"Dan pemerintah Arab digambarkan tidak sah," sambung laporan itu. Riset itu menemukan satu buku teks—“Sejarah Iran Kontemporer" Kelas 11—yang sebagian isinya adalah pujian untuk Ikhwanul Muslimin dan pendirinya Hassan al-Banna. Buku teks itu menggambarkan al-Banna sebagai salah satu para ahli teori era baru dan gelombang Kebangkitan Islam saat ini, bersama dengan mantan Pemimpin Tertinggi Iran Ruhollah Khomeini.
"Al-Banna menolak peradaban Barat dan bertindak dalam kerangka prinsip-prinsip Islam dan menghidupkan kembali Al-Qur'an dan Sunnah. Ikhwanul Muslimin tidak diragukan lagi adalah gerakan intelektual paling orisinal dalam Kebangkitan Islam Sunni di era saat ini,” bunyi halaman 251 dari buku teks tersebut.
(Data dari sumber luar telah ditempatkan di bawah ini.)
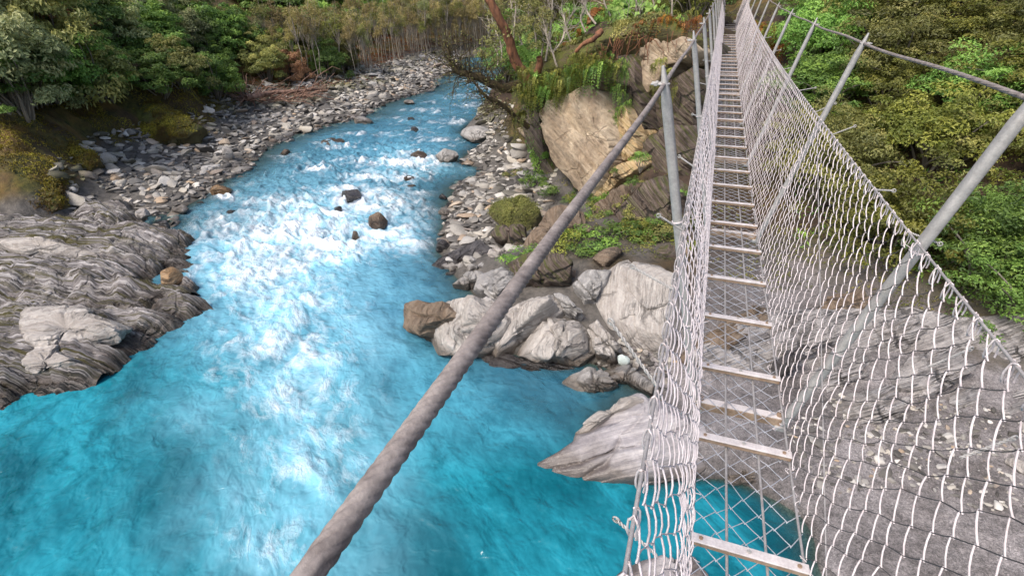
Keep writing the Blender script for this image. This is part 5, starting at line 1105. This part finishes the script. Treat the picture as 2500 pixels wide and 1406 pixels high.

Laporan tersebut mengungkap bahwa identitas inti nasionalistik rasial Iran dipupuk dalam kurikulum. “Orang Iran digambarkan memiliki akar Arya. Kekejaman Nazi sering diabaikan, sementara prestasi mereka dipuji,” papar laporan itu.
Selain itu, buku teks sekolah juga mengabaikan kebenaran tentang Holocaust atau pembantaian umat Yahudi oleh rezim Nazi. “Kurikulum Iran tidak mencakup pengajaran dalam bahasa apa pun selain bahasa Persia, terlepas dari fakta bahwa sekitar setengah dari bahasa ibu penduduk bukan bahasa Persia,” kata laporan itu.
“Diskriminasi terhadap bahasa dan budaya minoritas tetap lazim dalam kurikulum... Keragaman budaya diakui, tetapi hanya pada tingkat folkloristik.”